Tuesday, September 30, 2014

What is Christ’s Value to Us? – 5 October 2014 – Lectionary 27

Some pairings of Gospel and Old Testament texts are so tightly linked in imagery that the preacher’s task becomes one more of presentation than theme. That is the case this Sunday, as Aaron Couch describes their connections.

Matthew 21:33-46 and Isaiah 5:1-7

Imagery for the parable may have been drawn from Isaiah’s “love song” concerning his beloved’s vineyard. Just as Isaiah announced God’s judgment on the leaders of Jerusalem in the eighth century B.C., so Jesus indicts the temple authorities of his time. That the tenants in the parable certainly do not love the owner, but are only concerned with their own gain, suggests that Jesus believes that the temple authorities are devoted to their own power and privilege rather than to God.

The parable becomes a telling of salvation history, with the landowner’s slaves representing the prophets sent by God. The story reaches its critical turning point with the arrival of the son, who represents Jesus himself. While it is unlikely that there were any circumstances under which actual tenants could have taken an inheritance by killing the rightful heir, historical plausibility is not the parable’s purpose. Instead, the story functions to condemn the Jewish leadership for rejecting Jesus as Messiah. Matthew’s editorial concerns are visible in verse 39 (compare Mark 12:8), so that the parable conforms more closely to the events of Jesus’ death.

Jesus tells the story in such a way that the religious authorities pronounce judgment against themselves. The owner will take the vineyard away from them and give it to others. It is important to resist reading this parable in any manner that suggests the church will supersede and replace Israel as God’s covenant people. Certainly the church’s history of persecuting Jews calls for a different reading of the text. In addition, the parable itself is not concerned with the status of God’s covenant with the Jewish people. Jesus directs his words specifically against the temple authorities, not the Jewish people. Unlike Isaiah 5, judgment does not fall on the vineyard itself, but rather on the rebellious tenants. The powerful Jerusalem elites will lose the privilege of representing God’s rule. Against them Jesus quotes Psalm 118:22–23.

The “song of the vineyard” . . . effectively hides its true meaning until the end, when it is revealed that the vineyard represents the kingdom of Israel. In this way, the poem delivers the announcement of judgment with devastating power. Isaiah of Jerusalem denounced the betrayal of covenant loyalty on the part of the kingdoms of Israel and Judah in the eighth century B.C. The prophet’s consistent themes are summed up in parallel accusations in verse 7: no justice, no covenant fidelity (righteousness).

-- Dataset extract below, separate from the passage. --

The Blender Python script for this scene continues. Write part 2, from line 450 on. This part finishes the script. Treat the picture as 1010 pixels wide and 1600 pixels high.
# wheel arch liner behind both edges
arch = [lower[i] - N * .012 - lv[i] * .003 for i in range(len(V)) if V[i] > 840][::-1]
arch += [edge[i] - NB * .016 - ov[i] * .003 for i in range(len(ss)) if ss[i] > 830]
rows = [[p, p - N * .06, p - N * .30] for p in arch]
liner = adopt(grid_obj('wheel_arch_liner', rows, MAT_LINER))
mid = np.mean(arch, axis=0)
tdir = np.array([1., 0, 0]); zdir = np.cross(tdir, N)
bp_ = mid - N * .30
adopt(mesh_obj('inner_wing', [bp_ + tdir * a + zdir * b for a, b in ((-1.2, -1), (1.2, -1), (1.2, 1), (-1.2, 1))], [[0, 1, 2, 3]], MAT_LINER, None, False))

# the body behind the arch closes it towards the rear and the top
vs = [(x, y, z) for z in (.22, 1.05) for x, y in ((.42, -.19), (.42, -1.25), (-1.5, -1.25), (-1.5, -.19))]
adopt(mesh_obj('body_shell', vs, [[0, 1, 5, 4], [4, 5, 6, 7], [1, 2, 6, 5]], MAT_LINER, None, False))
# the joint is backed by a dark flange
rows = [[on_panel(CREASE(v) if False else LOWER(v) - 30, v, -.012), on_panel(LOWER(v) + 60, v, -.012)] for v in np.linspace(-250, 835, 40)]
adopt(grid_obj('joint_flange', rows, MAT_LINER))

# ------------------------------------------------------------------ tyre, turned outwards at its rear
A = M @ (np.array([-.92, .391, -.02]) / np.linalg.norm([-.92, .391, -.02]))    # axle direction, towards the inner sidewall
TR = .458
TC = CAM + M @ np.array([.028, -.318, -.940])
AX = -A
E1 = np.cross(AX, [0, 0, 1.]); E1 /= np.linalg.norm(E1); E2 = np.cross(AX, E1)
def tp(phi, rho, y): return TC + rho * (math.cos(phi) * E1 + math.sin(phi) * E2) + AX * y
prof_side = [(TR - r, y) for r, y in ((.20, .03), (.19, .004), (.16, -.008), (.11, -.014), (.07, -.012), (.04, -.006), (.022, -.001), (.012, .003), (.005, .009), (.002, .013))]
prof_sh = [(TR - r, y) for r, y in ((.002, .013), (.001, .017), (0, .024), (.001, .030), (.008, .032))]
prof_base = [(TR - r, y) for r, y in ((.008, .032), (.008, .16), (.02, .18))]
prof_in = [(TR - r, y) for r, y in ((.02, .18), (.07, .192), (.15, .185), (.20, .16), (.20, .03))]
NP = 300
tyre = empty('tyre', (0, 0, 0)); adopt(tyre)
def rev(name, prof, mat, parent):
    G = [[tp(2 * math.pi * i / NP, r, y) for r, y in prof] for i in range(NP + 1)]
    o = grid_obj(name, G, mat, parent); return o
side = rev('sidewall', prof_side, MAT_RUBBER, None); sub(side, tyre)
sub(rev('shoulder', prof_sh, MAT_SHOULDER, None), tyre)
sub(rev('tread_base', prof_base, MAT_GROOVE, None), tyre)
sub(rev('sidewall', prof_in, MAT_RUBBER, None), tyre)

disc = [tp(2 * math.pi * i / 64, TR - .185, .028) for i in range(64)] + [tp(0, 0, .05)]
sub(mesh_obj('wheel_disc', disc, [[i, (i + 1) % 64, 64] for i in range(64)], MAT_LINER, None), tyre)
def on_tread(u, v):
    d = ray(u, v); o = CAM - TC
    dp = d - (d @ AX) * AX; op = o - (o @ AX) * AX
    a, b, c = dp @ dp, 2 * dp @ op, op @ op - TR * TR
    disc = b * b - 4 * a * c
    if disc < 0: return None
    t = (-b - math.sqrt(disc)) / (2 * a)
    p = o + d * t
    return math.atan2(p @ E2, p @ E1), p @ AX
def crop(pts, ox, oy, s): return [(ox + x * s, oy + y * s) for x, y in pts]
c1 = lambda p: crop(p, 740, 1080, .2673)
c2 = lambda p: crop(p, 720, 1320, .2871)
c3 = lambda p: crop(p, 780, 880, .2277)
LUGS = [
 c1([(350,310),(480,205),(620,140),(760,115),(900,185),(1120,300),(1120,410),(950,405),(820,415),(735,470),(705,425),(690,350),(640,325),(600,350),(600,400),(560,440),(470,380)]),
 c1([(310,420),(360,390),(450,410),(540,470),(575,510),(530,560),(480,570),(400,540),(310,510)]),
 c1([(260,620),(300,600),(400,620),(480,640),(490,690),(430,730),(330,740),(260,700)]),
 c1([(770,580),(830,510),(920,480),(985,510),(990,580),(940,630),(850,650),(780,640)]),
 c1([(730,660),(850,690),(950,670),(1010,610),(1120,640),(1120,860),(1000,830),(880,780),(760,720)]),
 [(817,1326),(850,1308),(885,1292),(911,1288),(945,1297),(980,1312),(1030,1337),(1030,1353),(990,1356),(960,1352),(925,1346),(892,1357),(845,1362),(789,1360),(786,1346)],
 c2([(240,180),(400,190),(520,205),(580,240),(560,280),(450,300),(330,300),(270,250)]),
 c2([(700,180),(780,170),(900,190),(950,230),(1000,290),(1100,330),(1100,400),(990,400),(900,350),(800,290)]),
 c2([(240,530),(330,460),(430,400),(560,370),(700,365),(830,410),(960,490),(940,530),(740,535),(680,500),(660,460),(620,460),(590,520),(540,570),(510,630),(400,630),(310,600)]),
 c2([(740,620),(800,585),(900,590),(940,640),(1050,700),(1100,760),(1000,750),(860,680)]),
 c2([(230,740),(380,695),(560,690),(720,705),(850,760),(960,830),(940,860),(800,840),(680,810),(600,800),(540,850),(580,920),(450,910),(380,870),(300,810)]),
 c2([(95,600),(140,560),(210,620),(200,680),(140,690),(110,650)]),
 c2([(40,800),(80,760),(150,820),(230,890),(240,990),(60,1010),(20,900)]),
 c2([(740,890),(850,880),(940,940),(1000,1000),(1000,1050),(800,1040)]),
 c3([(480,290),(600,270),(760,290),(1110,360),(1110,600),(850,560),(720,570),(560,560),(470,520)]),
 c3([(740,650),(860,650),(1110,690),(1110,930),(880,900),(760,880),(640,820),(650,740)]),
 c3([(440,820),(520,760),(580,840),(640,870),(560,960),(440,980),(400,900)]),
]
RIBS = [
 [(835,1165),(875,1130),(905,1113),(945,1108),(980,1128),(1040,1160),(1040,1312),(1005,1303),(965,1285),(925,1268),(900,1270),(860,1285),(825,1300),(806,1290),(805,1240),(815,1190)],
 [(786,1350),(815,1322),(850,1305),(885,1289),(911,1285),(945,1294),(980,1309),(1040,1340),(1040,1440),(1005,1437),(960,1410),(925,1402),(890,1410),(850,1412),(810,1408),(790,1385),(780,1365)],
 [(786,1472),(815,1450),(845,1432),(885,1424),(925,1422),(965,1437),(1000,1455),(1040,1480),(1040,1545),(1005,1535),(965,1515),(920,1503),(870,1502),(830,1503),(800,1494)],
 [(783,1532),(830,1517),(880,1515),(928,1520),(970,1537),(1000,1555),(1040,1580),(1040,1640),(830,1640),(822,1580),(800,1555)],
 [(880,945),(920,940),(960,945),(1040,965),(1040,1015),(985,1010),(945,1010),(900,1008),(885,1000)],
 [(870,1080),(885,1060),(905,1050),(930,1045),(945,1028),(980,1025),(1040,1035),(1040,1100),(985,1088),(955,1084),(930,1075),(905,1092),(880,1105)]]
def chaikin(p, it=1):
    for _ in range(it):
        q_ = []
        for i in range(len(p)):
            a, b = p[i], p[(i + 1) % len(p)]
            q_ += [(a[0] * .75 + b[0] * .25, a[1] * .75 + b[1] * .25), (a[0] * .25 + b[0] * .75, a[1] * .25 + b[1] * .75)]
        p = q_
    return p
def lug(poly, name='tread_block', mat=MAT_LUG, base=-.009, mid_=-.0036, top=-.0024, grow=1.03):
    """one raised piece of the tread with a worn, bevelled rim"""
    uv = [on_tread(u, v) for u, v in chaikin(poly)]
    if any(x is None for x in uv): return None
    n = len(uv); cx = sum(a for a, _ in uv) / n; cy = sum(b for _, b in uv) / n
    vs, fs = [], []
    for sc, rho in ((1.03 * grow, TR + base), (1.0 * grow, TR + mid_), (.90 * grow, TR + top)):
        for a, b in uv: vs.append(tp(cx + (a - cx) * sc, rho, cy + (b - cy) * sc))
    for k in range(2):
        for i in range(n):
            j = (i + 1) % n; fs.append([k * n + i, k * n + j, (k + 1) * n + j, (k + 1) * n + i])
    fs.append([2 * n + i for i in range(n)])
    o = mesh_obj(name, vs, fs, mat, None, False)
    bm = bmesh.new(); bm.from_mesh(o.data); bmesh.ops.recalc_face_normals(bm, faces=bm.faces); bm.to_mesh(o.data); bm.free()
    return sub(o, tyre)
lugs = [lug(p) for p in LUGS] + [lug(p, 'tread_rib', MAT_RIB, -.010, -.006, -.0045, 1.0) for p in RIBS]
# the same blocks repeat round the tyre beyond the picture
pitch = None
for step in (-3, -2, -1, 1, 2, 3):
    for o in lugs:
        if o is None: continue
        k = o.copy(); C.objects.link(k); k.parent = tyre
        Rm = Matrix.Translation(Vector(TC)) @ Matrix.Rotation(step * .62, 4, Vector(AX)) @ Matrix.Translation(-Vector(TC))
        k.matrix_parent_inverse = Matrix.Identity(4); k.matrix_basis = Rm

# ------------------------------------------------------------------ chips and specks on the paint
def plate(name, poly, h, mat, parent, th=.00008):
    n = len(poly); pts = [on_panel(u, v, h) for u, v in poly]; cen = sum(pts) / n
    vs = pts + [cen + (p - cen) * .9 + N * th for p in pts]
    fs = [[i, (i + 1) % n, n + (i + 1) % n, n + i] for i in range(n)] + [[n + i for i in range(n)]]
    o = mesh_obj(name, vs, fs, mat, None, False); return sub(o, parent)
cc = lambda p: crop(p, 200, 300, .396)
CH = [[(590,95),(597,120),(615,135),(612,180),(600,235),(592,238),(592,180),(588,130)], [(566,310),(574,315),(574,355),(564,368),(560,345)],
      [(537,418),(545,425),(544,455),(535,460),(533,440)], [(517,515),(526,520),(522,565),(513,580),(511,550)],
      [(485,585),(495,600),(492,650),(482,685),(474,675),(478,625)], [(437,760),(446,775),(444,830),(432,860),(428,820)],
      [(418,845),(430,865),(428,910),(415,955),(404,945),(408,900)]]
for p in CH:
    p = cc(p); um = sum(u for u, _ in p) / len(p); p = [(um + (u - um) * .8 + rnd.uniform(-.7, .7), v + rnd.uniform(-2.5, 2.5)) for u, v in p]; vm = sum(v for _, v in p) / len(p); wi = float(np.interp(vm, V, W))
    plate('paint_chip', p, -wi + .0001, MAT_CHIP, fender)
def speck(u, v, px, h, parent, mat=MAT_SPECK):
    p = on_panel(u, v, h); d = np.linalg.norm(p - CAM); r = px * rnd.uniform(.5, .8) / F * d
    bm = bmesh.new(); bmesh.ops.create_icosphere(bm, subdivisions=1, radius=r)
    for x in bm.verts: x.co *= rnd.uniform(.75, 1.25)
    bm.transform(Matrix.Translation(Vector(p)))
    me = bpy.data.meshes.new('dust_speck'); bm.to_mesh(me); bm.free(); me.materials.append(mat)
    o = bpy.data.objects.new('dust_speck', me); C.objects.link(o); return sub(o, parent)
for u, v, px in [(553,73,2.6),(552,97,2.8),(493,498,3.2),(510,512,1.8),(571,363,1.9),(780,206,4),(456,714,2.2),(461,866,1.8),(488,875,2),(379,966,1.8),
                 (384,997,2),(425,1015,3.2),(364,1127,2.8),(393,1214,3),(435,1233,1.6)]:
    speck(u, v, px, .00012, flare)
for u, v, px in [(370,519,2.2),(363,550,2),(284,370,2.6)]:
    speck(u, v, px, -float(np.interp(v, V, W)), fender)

            – Aaron J. Couch is a pastor at First Immanuel Lutheran Church in Portland, Oregon.



Thematic clarity still leaves a preacher with questions like those posed by Ron Anderson about the Epistle reading.

Philippians 3:4b-14

Philippians suggests that the vineyard might be worthless apart from knowing Christ Jesus as LORD. As Isaac Watts wrote, “Were the whole realm of nature mine, that were an offering far too small; love so amazing, so divine, demands my soul, my life, my all.” In what ways do we express our desire to know Christ today? . . . Is our relationship to Christ such that we would willingly suffer the loss of all things for the sake of that relationship?

—E. Byron Anderson is Styberg Professor of Worship at Garrett-Evangelical Theological Seminary in Evanston, Illinois.


Homily Service 38, no. 11 (2 Oct 2005): 3-14.